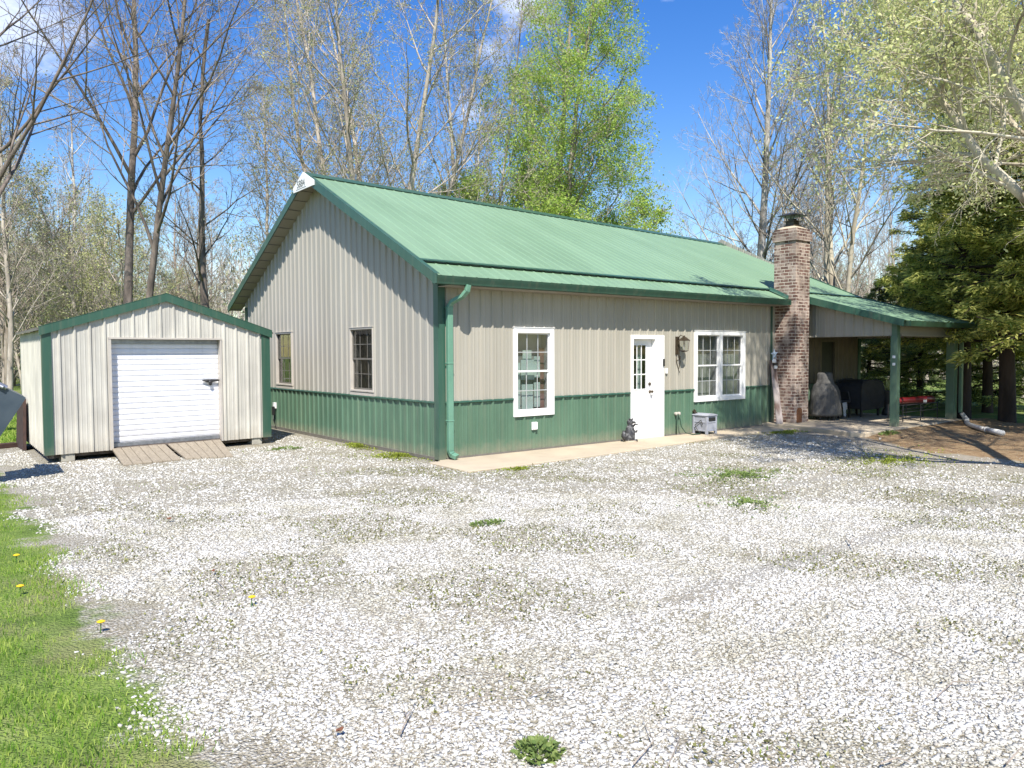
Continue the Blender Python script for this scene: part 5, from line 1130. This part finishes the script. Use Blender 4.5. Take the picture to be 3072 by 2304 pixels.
# ============================================================ light
SUN = Vector((1, 1.4, -2.2)).normalized()
sl = bpy.data.lights.new('sun', 'SUN'); so_ = bpy.data.objects.new('sun', sl); COL.objects.link(so_)
sl.energy = 5.; sl.angle = R(.55); sl.color = (1, .955, .88); so_.rotation_euler = SUN.to_track_quat('-Z', 'Y').to_euler(); so_.location = (-10, -15, 25)
w = bpy.data.worlds.new('World'); SC.world = w; w.use_nodes = True; nt = w.node_tree; bg = nt.nodes['Background']
sky = N(nt, 'ShaderNodeTexSky', sky_type='NISHITA', sun_disc=False); to = -SUN
sky.sun_elevation = math.asin(to.z); sky.sun_rotation = math.atan2(to.x, to.y); sky.air_density = 1.25; sky.dust_density = .3; sky.ozone_density = 3.
tc = N(nt, 'ShaderNodeTexCoord'); mp = N(nt, 'ShaderNodeMapping'); mp.inputs['Scale'].default_value = (1, 1, 1.8); L(nt, tc.outputs['Generated'], mp.inputs[0])
nz = noise(nt, mp.outputs[0], 5.5, 12, .66); nl = noise(nt, mp.outputs[0], 2.1, 2, .5)
dens = None
def blob(px, py, rad, amt):
    global dens
    d = fw+rt*(px-1536)/FPX+up*(1152-py)/FPX; d = d/np.linalg.norm(d)
    v = N(nt, 'ShaderNodeVectorMath', operation='DISTANCE'); L(nt, tc.outputs['Generated'], v.inputs[0]); v.inputs[1].default_value = tuple(d)
    r = math_(nt, 'MULTIPLY', math_(nt, 'SUBTRACT', 1, math_(nt, 'DIVIDE', v.outputs['Value'], rad), clamp=True), amt)
    dens = r if dens is None else math_(nt, 'MAXIMUM', dens, r)
for b_ in ((20, 40, .12, .6), (1560, 20, .08, .7), (1480, 150, .06, .6), (1400, 330, .05, .5), (2170, 120, .06, .5), (2260, 85, .05, .5), (2340, 60, .05, .5), (650, 880, .12, .8), (60, 820, .12, .8), (200, 760, .1, .5), (1830, 520, .05, .5), (2000, 0, .04, .5), (1500, 560, .2, .25), (2560, 820, .2, .4)): blob(*b_)
cl_ = math_(nt, 'MULTIPLY', math_(nt, 'SUBTRACT', math_(nt, 'ADD', math_(nt, 'MULTIPLY', dens, .55), nz), .68), 3.4, clamp=True)
hs = N(nt, 'ShaderNodeHueSaturation'); hs.inputs['Saturation'].default_value = 1.4; hs.inputs['Hue'].default_value = .517; hs.inputs['Value'].default_value = 1.25; L(nt, sky.outputs[0], hs.inputs['Color'])
L(nt, mixc(nt, math_(nt, 'MULTIPLY', cl_, .8), hs.outputs[0], (9.5, 9.8, 10.5)), bg.inputs[0]); bg.inputs[1].default_value = .092
SC.view_settings.view_transform = 'Standard'; SC.view_settings.look = 'None'; SC.view_settings.exposure = .72; SC.view_settings.gamma = 1
SC.cycles.max_bounces = 6; SC.cycles.transparent_max_bounces = 8; SC.cycles.use_denoising = True
SC.cycles.caustics_reflective = False; SC.cycles.caustics_refractive = False
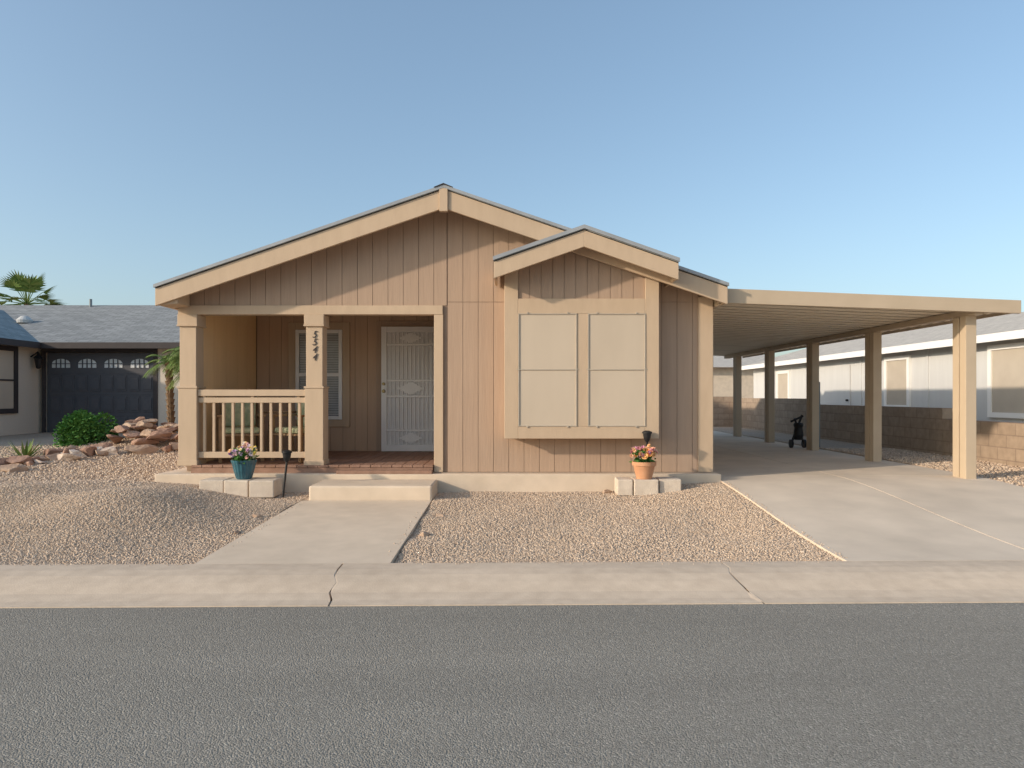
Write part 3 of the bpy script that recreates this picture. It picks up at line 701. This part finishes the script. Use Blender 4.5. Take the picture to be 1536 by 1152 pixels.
■ ■ ■
WHAT THIS TASK INVOLVES ->
Repeat the material exactly as it reads, without any of its pictures.

FINAL ANSWER ->
Continue the Blender Python script for this scene: part 5, from line 1130. This part finishes the script. Use Blender 4.5. Take the picture to be 3072 by 2304 pixels.
# ============================================================ light
SUN = Vector((1, 1.4, -2.2)).normalized()
sl = bpy.data.lights.new('sun', 'SUN'); so_ = bpy.data.objects.new('sun', sl); COL.objects.link(so_)
sl.energy = 5.; sl.angle = R(.55); sl.color = (1, .955, .88); so_.rotation_euler = SUN.to_track_quat('-Z', 'Y').to_euler(); so_.location = (-10, -15, 25)
w = bpy.data.worlds.new('World'); SC.world = w; w.use_nodes = True; nt = w.node_tree; bg = nt.nodes['Background']
sky = N(nt, 'ShaderNodeTexSky', sky_type='NISHITA', sun_disc=False); to = -SUN
sky.sun_elevation = math.asin(to.z); sky.sun_rotation = math.atan2(to.x, to.y); sky.air_density = 1.25; sky.dust_density = .3; sky.ozone_density = 3.
tc = N(nt, 'ShaderNodeTexCoord'); mp = N(nt, 'ShaderNodeMapping'); mp.inputs['Scale'].default_value = (1, 1, 1.8); L(nt, tc.outputs['Generated'], mp.inputs[0])
nz = noise(nt, mp.outputs[0], 5.5, 12, .66); nl = noise(nt, mp.outputs[0], 2.1, 2, .5)
dens = None
def blob(px, py, rad, amt):
    global dens
    d = fw+rt*(px-1536)/FPX+up*(1152-py)/FPX; d = d/np.linalg.norm(d)
    v = N(nt, 'ShaderNodeVectorMath', operation='DISTANCE'); L(nt, tc.outputs['Generated'], v.inputs[0]); v.inputs[1].default_value = tuple(d)
    r = math_(nt, 'MULTIPLY', math_(nt, 'SUBTRACT', 1, math_(nt, 'DIVIDE', v.outputs['Value'], rad), clamp=True), amt)
    dens = r if dens is None else math_(nt, 'MAXIMUM', dens, r)
for b_ in ((20, 40, .12, .6), (1560, 20, .08, .7), (1480, 150, .06, .6), (1400, 330, .05, .5), (2170, 120, .06, .5), (2260, 85, .05, .5), (2340, 60, .05, .5), (650, 880, .12, .8), (60, 820, .12, .8), (200, 760, .1, .5), (1830, 520, .05, .5), (2000, 0, .04, .5), (1500, 560, .2, .25), (2560, 820, .2, .4)): blob(*b_)
cl_ = math_(nt, 'MULTIPLY', math_(nt, 'SUBTRACT', math_(nt, 'ADD', math_(nt, 'MULTIPLY', dens, .55), nz), .68), 3.4, clamp=True)
hs = N(nt, 'ShaderNodeHueSaturation'); hs.inputs['Saturation'].default_value = 1.4; hs.inputs['Hue'].default_value = .517; hs.inputs['Value'].default_value = 1.25; L(nt, sky.outputs[0], hs.inputs['Color'])
L(nt, mixc(nt, math_(nt, 'MULTIPLY', cl_, .8), hs.outputs[0], (9.5, 9.8, 10.5)), bg.inputs[0]); bg.inputs[1].default_value = .092
SC.view_settings.view_transform = 'Standard'; SC.view_settings.look = 'None'; SC.view_settings.exposure = .72; SC.view_settings.gamma = 1
SC.cycles.max_bounces = 6; SC.cycles.transparent_max_bounces = 8; SC.cycles.use_denoising = True
SC.cycles.caustics_reflective = False; SC.cycles.caustics_refractive = False
Write part 3 of the bpy script that recreates this picture. It picks up at line 701. This part finishes the script. Use Blender 4.5. Take the picture to be 1536 by 1152 pixels.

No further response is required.